Chère Dominique

Hier, le premier carreau "tout nu", c'est à dire presque tel que Matisse l'a connu au sortir du four, réapparaît, libre de toute astreinte architecturale, comme nous l'avions voulu pour ton musée. Ce soir, il y en a 16 qui s'étalent sur une étagère de l'atelier, pour l'envahir peu à peu de cette nouvelle liberté mobilière. Ils sont si fins et si légers. 16 sur 128... seulement, certes, mais c'est de bonne augure pour la réussite de l'opération.

Pour en arriver là, il faut une bonne dose de patience pour venir à bout de ce mortier si adhérant parfois qu'on en arrache parfois un peu d'épiderme au revers.
DREUX
Le 19 septembre 2007
Le percuteur pneumatique donne de bons résultats mais il est stressant de générer de telles vibrations sur un carreau si fragile.

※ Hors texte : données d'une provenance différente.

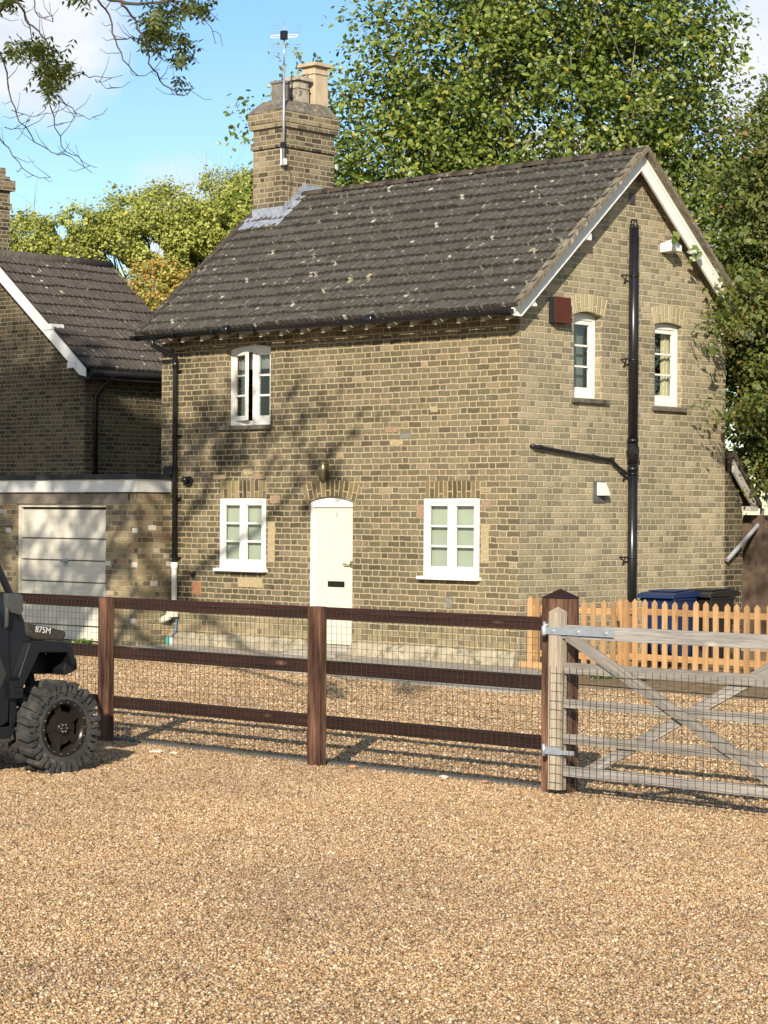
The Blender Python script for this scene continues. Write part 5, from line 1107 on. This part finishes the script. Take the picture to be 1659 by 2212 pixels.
TW = [([(-60, 60), (0, 18), (60, -8), (120, -60)], .035), ([(110, -40), (220, -6), (270, 12), (340, 8), (420, -20)], .022), ([(30, 8), (50, 45), (75, 70), (100, 100), (118, 140), (126, 180)], .010), ([(50, 45), (62, 80), (72, 120)], .006),
      ([(200, 0), (228, 40), (240, 90), (262, 135), (290, 168), (340, 152)], .009), ([(255, 12), (285, 50), (305, 90), (318, 140), (340, 175), (368, 202), (392, 208), (415, 192)], .010), ([(240, 90), (280, 85), (302, 98), (330, 108)], .006),
      ([(-20, 90), (8, 160), (20, 220), (40, 265), (70, 310), (110, 335), (150, 345), (195, 378)], .008), ([(85, 130), (100, 200), (112, 260), (128, 320), (165, 345), (205, 366)], .007), ([(128, 188), (165, 160), (200, 172), (260, 166)], .006), ([(200, 172), (215, 190), (250, 193)], .004),
      ([(-10, 290), (15, 325), (45, 365), (80, 390), (105, 388)], .006), ([(120, 210), (150, 240), (175, 258), (208, 262)], .005), ([(20, 240), (60, 255), (105, 250), (118, 228)], .004), ([(330, 10), (380, 5), (410, 30), (450, 60), (470, 78)], .006), ([(60, -5), (75, 40), (110, 50), (100, 30)], .005), ([(8, 280), (40, 285), (60, 262)], .004), ([(100, 280), (150, 268), (160, 250)], .003)]
rd = random.Random(5)
for pts, r in TW:
    Yd = 14.0 + rd.uniform(-.5, .6); P = [T(x, y, Yd + .12 * math.sin(i * 1.7)) for i, (x, y) in enumerate(pts)]
    fine = []
    for a_, b_ in zip(P, P[1:]):
        for t in (0, .33, .66): fine.append(a_.lerp(b_, t) + Vector((rd.uniform(-1, 1), 0, rd.uniform(-1, 1))) * .012)
    fine.append(P[-1]); n = len(fine); tw.tube(fine, [max(.0022, r * (1 - .75 * i / n)) * .78 for i in range(n)], 5)
    for i in range(2, n, 2):       # side twiglets
        d = Vector((rd.uniform(-1, 1), rd.uniform(-.6, .6), rd.uniform(-.5, .7))).normalized() * rd.uniform(.04, .12); tw.tube([fine[i], fine[i] + d, fine[i] + d * 1.5 + Vector((0, 0, .03))], [.0028, .002, .0015], 4)
tw.tube([Vector((-9.0, 18.2, 6.2)), Vector((-6.5, 18.4, 7.2)), T(-60, 60)], [.12, .08, .035], 8); tw.tube([Vector((-8.6, 18.2, 7.2)), Vector((-5.5, 18.4, 7.5)), T(110, -40)], [.1, .06, .024], 8)
bx_ = Vector((-9.6, 18.2, 0)); tw.v = [tuple(Vector(v) - bx_) for v in tw.v]; to = tw.build('branch', M['bark_dark']); to.parent = ash
# leaflets: pinnate sprays at the clusters
sp = []
for (cx, cy, sx, sy, n) in [(75, 110, 40, 20, 34), (100, 165, 34, 22, 44), (125, 150, 24, 20, 30), (50, 100, 30, 16, 18), (105, 195, 20, 14, 22), (20, 120, 16, 16, 10), (10, 12, 24, 14, 16), (350, 40, 50, 22, 46), (330, 60, 30, 20, 30), (365, 85, 26, 14, 24), (400, 15, 50, 14, 34), (430, 25, 16, 16, 10), (310, 85, 14, 14, 12), (325, 108, 10, 10, 8), (385, 130, 16, 9, 16), (165, 5, 20, 6, 10), (385, 180, 9, 8, 5), (390, 190, 6, 6, 3), (400, 95, 20, 12, 12), (90, 140, 20, 26, 22)]:
    for _ in range(n): sp.append(T(rd.gauss(cx, sx * .55), rd.gauss(cy, sy * .55), 14.0 + rd.uniform(-.6, .6)))
PL_, Q_, SZ = [], [], []
for c in sp:
    ax3 = Vector((rd.uniform(-1, 1), rd.uniform(-.7, .7), rd.uniform(-.9, .2))).normalized(); L = rd.uniform(.08, .13); sdv = ax3.cross(Vector((0, 0, 1))).normalized()
    for k in range(4):
        for sg in (-1, 1):
            d = (ax3 * .55 + sdv * sg + Vector((0, 0, -.35))).normalized(); p = c + ax3 * L * (k / 3 - .5) + d * .025
            n_ = d.cross(ax3).normalized(); Mx = Matrix((d, n_.cross(d), n_)).transposed().to_quaternion(); PL_.append(tuple(p)); Q_.append(tuple(Mx)); SZ.append(rd.uniform(.04, .06))
PL_ = np.array(PL_); Q_ = np.array(Q_); SZ = np.array(SZ)
lo_ = scatter_shapes(PL_ - np.array(bx_), SZ, rng.beta(2, 2.5, len(SZ)), [(-.5, 0, 0), (-.1, -.17, .03), (.5, 0, -.03), (-.1, .17, .03)], [(0, 1, 2, 3)], 'foliage', M['leaf_ash'], normals=Q_); lo_.parent = ash
# tree right of the view whose crown shades the gable's far end
mktree('lime_tree', 'lime tree standing to the right of the drive just out of the picture', 'tree', (7.4, 16.5, 0), [(7.6, 16.5, 9.4, 1.7, 1.5, 1.9), (3.25, 16.9, 8.3, .38, .5, .9), (3.0, 16.9, 9.5, .35, .4, .4), (3.1, 16.9, 7.2, .30, .5, .5), (3.5, 16.9, 6.6, .25, .3, .3)], 420, .2, 14, .11, LEAF4, M['leaf_big'], M['bark'], .2, nl=8, shell=.2)

# ------------------------------------------------------------------ weeds, creeper and loose stones
def tuft(x, y, z, n, h, label, par=None, name='weed', w=.02, flat=.0):
    P = []; c = Lw(x, y, z)
    t = bpy.data.objects.new(name, None); COL.objects.link(t); t.location = c; tag(t, label, 'weed', 'weeds along the yard')
    v = rng.normal(size=(n, 3)) * np.array([h * 1.4, h * .8, 0]); v[:, 2] = rng.uniform(.1, 1, n) * h
    o_ = scatter_shapes(v, rng.uniform(.6, 1.3, n) * h * .9, rng.uniform(0, 1, n), LEAF4[0], LEAF4[1], 'leaves', M['grass'], normals=leaf_quats(n, .3)); o_.parent = t; return t
for (x, y, n, h, lab) in [(-4.85, -2.40, 160, .045, 'widest clump of low weeds on the path edge left of the middle post'), (-2.55, -2.55, 90, .03, 'flat weeds on the path edge just right of the middle post'), (-6.15, -2.45, 60, .04, 'small weed beside the leftmost fence post, on the gravel edge'), (-5.8, -2.42, 40, .035, 'thin weeds between the left post and the widest clump'), (-7.6, -.72, 90, .05, 'weeds at the foot of the garage door'), (-3.9, -2.5, 25, .03, 'tiny weed tuft at the path edge near the manhole'), (1.9, -.65, 120, .07, 'broad-leaved weeds below the picket fence, left clump'), (2.35, -.68, 90, .065, 'broad-leaved weeds below the picket fence, right clump')]:
    tuft(x, y, 0.01, n, h, lab)
mc = in_frame(MB().prism([(-1.9, -2.62), (-.9, -2.66), (-1.0, -2.25), (-1.75, -2.22)], 'z', .021, .027).build('drain_cover', simple('rusty_plate', (.17, .09, .05), .9, var=.3, scale=20))); tag(mc, 'rusty brown drain cover set in the path', 'drain cover')
mc = in_frame(MB().prism([(-4.6, -2.40), (-3.75, -2.52), (-3.6, -2.2), (-4.1, -2.1)], 'z', .021, .030).build('concrete_slab', simple('pale_slab', (.52, .50, .45), .9, var=.1))); tag(mc, 'pale square slab set in the path left of the door', 'slab')
n_ = 240; yl_ = np.concatenate([rng.uniform(-20, -10.2, 110), rng.normal(-9.9, .25, 90), rng.uniform(-2.6, -2.2, 40)]); xl_ = np.concatenate([rng.uniform(2, 14, 110), rng.uniform(0, 9, 90), rng.uniform(-6, 2, 40)])
PW = np.array([Lw(a, b_, .094 if b_ < -9.75 else .03)[:] for a, b_ in zip(xl_, yl_)])
M['dead_leaf'] = leaf_mat('dead_leaf', [(0, (.10, .055, .025)), (.6, (.26, .17, .07)), (1, (.33, .27, .09))], gloss=.7)
fl_ = scatter_shapes(PW, rng.uniform(.02, .042, n_), rng.uniform(0, 1, n_), LEAF4[0], LEAF4[1], 'fallen_leaves', M['dead_leaf'], normals=leaf_quats(n_, 3.0)); tag(fl_, 'dry brown leaves blown over the gravel along the fence', 'leaves', kind='stuff')
def rock(x, y, z, s, label, mat, fl=.5):
    bm = bmesh.new(); bmesh.ops.create_icosphere(bm, subdivisions=2, radius=1)
    for v in bm.verts: v.co = Vector((v.co.x * s * random.uniform(1.2, 1.5), v.co.y * s * random.uniform(.8, 1.0), v.co.z * s * fl * random.uniform(.85, 1.1)))
    me = bpy.data.meshes.new('loose_stone'); bm.to_mesh(me); bm.free(); me.materials.append(mat); o_ = bpy.data.objects.new('loose_stone', me); COL.objects.link(o_); o_.location = Lw(x, y, z); o_.rotation_euler = (0, 0, random.uniform(0, 3)); tag(o_, label, 'stone', 'loose stones along the fence'); return o_
sm1 = simple('flint_pale', (.62, .55, .42), .8, var=.2, scale=40); sm2 = simple('flint_rust', (.45, .24, .13), .8, var=.2, scale=40)
rock(4.95, -10.25, .085, .045, 'largest pale flat stone lying in the gravel between the left and middle posts', sm1, .35); rock(5.12, -10.22, .085, .03, 'small pale stone touching the largest flat one', sm1, .35)
rock(6.75, -9.93, .09, .03, 'rust-tinted stone just right of the middle post foot', sm2); rock(7.65, -9.95, .09, .032, 'pale flint halfway between the middle post and the gate post', sm1); rock(8.02, -9.94, .09, .03, 'orange stone left of the gate post foot', sm2)
# creeper leaves caught on the right-hand purlin end
cv_ = bpy.data.objects.new('creeper', None); COL.objects.link(cv_); cv_.location = Lw(.30, 3.0, 5.5); tag(cv_, 'few broad creeper leaves draped over the right purlin end under the bargeboard', 'creeper')
P = np.array([(Lw(.31, y, z) - cv_.location)[:] for (y, z) in [(2.83, 5.62), (2.88, 5.58), (2.80, 5.56), (2.86, 5.64), (3.22, 5.46), (3.28, 5.42), (3.34, 5.48), (3.24, 5.36), (3.18, 5.32), (3.38, 5.42), (3.30, 5.50)]])
o_ = scatter_shapes(P, rng.uniform(.09, .15, len(P)), rng.uniform(.1, .6, len(P)), LEAF6[0], LEAF6[1], 'leaves', M['leaf_big'], normals=leaf_quats(len(P), .0)); o_.parent = cv_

Nous rencontrons aussi des altérations surprenantes. Sur l'image de gauche par exemple, une longue fissure suivait la ligne de démarcation entre le plot de mortier et les zones laissées vides. La fente est soulignée sur la moitié gauche par la ligne courbe en rouge. Le petit reste de mortier s'est arraché finalement mais en emmenant avec lui une demi épaisseur du carreau. A l'examen, il apparaît que ce carreau est fendu dans le sens de l'épaisseur (voir photo de gauche) et que cela doit s'expliquer par la présence ou l'absence de mortier. Un effet de la dilatation différentielle probablement entre la masse du mur qui tempère l'échauffement rapide que subit le mince carreau. Celui-ci recevait-il directement les rayons du soleil ? Te souviens-tu de l'orientation de la pièce?
Cependant le panneau gauche comporte-t-il les mêmes risques que le premier ? Peut-être nous réserve-t-il d'autres inconnues que le travail à venir pourrait révéler? Des vices cachés propres à cet autre support que l'expérience du panneau droit ne nous permet pas de deviner. Mais d'avoir réussi la moitié du démontage confirme la pertinence globale du protocole adopté et de chacune des techniques successivement mises en œuvre. Cette assurance sera le meilleur baume pour apaiser les craintes que nous ne manquerons pas d'éprouver alors, du moins d'en diminuer l'impact sur nos sommeils. Tout devrait aller beaucoup plus vite aussi puisqu'il n'y a théoriquement plus rien à inventer ni à mettre au point.

On t'embrasse.

Sandrine et Benoit.

Le volet droit de l'Arbre se trouve à présent totalement démonté, comme si le vent automnal l'avait effeuillé. La céramique se range à présent dans l'atelier comme un livre en 64 chapitres sur le rayon d'une bibliothèque. Mais nous n'avons pas résisté au plaisir d'étaler le premier panneau à l'envers sur la table pour en révéler "la face cachée", telle l'ont vue Matisse et ses collaborateurs. Détail amusant, la numérotation inscrite à l'émail noir au revers est la même que celle que nous avons adoptée.